Die Lerche findet sich weniger in Erzählungen und Mythen als die Nachtigall. Durch ihr früh morgendliches Zwitschern galt sie immerhin vielerorts als natürlicher Wecker. Wer sich heute noch darauf verlässt, wird jedoch häufig verschlafen — nur selten ist sie noch zu hören. Übrigens haben die Lerche und die Nachtigall doch noch mehr Gemeinsamkeiten als Shakespeare: Nicht nur, sind sie beide als Frühlingsbotinnen bekannt, beide sind auch namensgebenden für Asteroiden des Hauptgürtels. (713) Luscinia und (702) Alauda wurden von dem deutschen Astronomen Joseph Helffrich entdeckt und benannt.

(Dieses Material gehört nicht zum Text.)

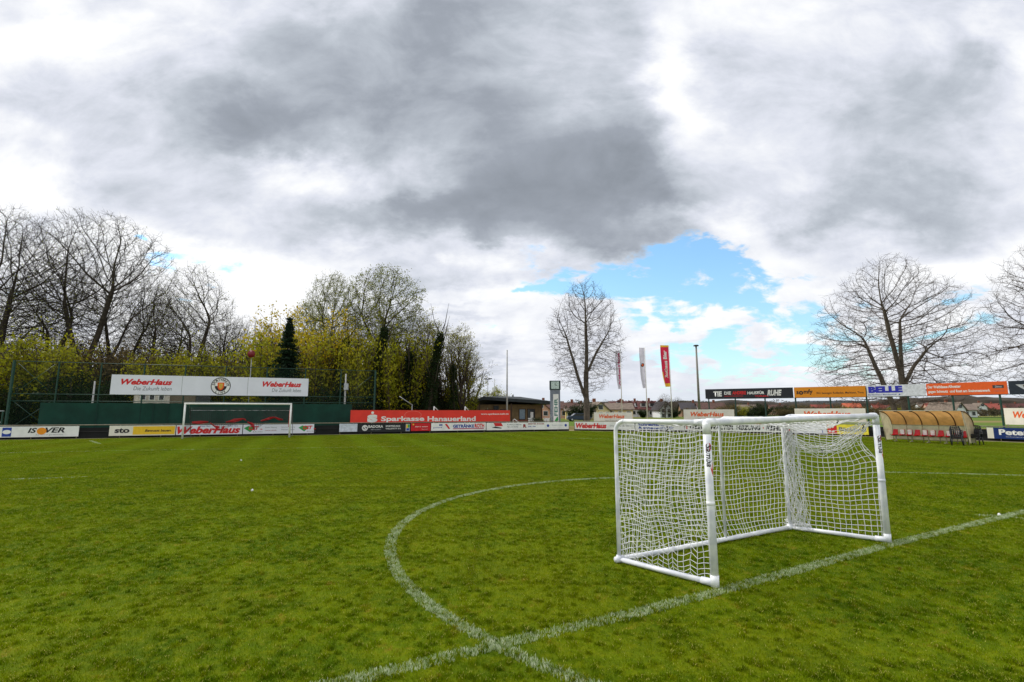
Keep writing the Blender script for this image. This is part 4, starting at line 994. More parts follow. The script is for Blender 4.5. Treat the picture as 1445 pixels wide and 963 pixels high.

Raben — Unglück oder Weisheit?
Das Verhältnis zwischen Menschen und Raben ist ein schwieriges. In der römischen, griechischen und germanischen Mythologie symbolisierten Raben meist Weisheit und Wissen, so begleiten den nordischen Gott Odin stets die beiden Raben Hugin und Munin. Trotzdem werden Raben in unserer Kultur heute mit Tod und Unglück verbunden.

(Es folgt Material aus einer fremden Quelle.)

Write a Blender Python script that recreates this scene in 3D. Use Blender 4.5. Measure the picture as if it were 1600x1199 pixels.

Der Rabe war der Begleiter von Hexen und Zauberern, ein «Galgenvogel», der bei Hinrichtungen um die Opfer kreiste. In den Metamorphosen des Ovid wird erzählt, dass der einst strahlend weisse Rabe, der Vogel des Sonnengott Apollo, als Überbringer einer schlechten Nachricht bestraft wurde und fortan schwarzes Gefieder trug. Der Mythos des «Unglücksboten» rührt vermutlich von dieser Geschichte.
Eine weitere Quelle für die unheilvolle Symbolik des Raben ist das populäre Kinderlied «Hoppe hoppe Reiter», in dem es heisst: «Fällt er in den Graben, fressen ihn die Raben». Solche Lieder, die Kindern von klein auf Angst vor Raben einflössen, tragen zur negativen Wahrnehmung des Vogels bei. Auch die sehr negativ konnotierten «Rabeneltern» helfen dem Ruf des Raben nicht — da junge Raben nach Verlassen des Nests noch sehr unbeholfen wirken entstand der Mythos, Raben seien schlechte Eltern und würden ihre Jungen vorzeitig im Stich lassen.
Interessanterweise bleibt bis heute die dunkle, eher düstere Symbolik des Raben, die vor allem im Mittelalter entstand, in unserem Alltag stärker präsent als die alten, positiven Mythen aus der Antike, in denen Raben als weise Berater und Begleiter der Götter galten. Es ist faszinierend, wie sich über die Jahrhunderte die Wahrnehmung dieses Vogels gewandelt hat — von einem Symbol der Weisheit und göttlichen Beratung hin zu einem Todes-Vorboten.
Kiebitz-Eier für den König
Der Kiebitz galt früher sowohl als Totenvogel wie auch als Glücksbringer, je nach Region. An einigen Orten sagte man, dass wer seinen ersten Ruf hörte und Geld im Sack hatte, sicher sein konnte, das ganze Jahr genügend davon zu haben. An anderen Orten interpretierte man seine «kiju-witt»-Rufe als «Komm mit» Aufforderung — es brachte ihm den Ruf des Totenvogels.
In der niederländischen Provinz Friesland wurden noch bis 2006 Kiebitzeier gesucht und verspeist. Seit den 1930ern ist es in dieser Region ein Volkssport, das erste Kiebitzei des Jahres zu finden und dem König zu übergeben. Hunderte von Menschen gehen jedes Jahr auf die Wiesen und Weiden während des sogenannten «aaisykje». Die Person, die das erste Ei findet, wird wie ein Volksheld gefeiert.
Da der Kiebitz auch in den Niederlanden mittlerweile selten geworden ist, findet diese Tradition in dieser Weise nicht mehr statt — stattdessen wurde sie so abgeändert, dass sie mit dem Schutz der Vögel vereinbar ist. Heutzutage gehen circa 3’500 Eiersuchende auf die Wiesen, um Nester zu markieren, so dass die Landwirte darum herumfahren können, oder um Schutzvorrichtungen über den Nestern aufzustellen, so dass sie vom Weidevieh nicht zertrampelt werden können. Die Finder des ersten Nests werden immer noch vom Kommissar des Königs und dem Bürgermeister geehrt. Ein schönes Beispiel dafür, wie Traditionen zeitgemäss angepasst werden können.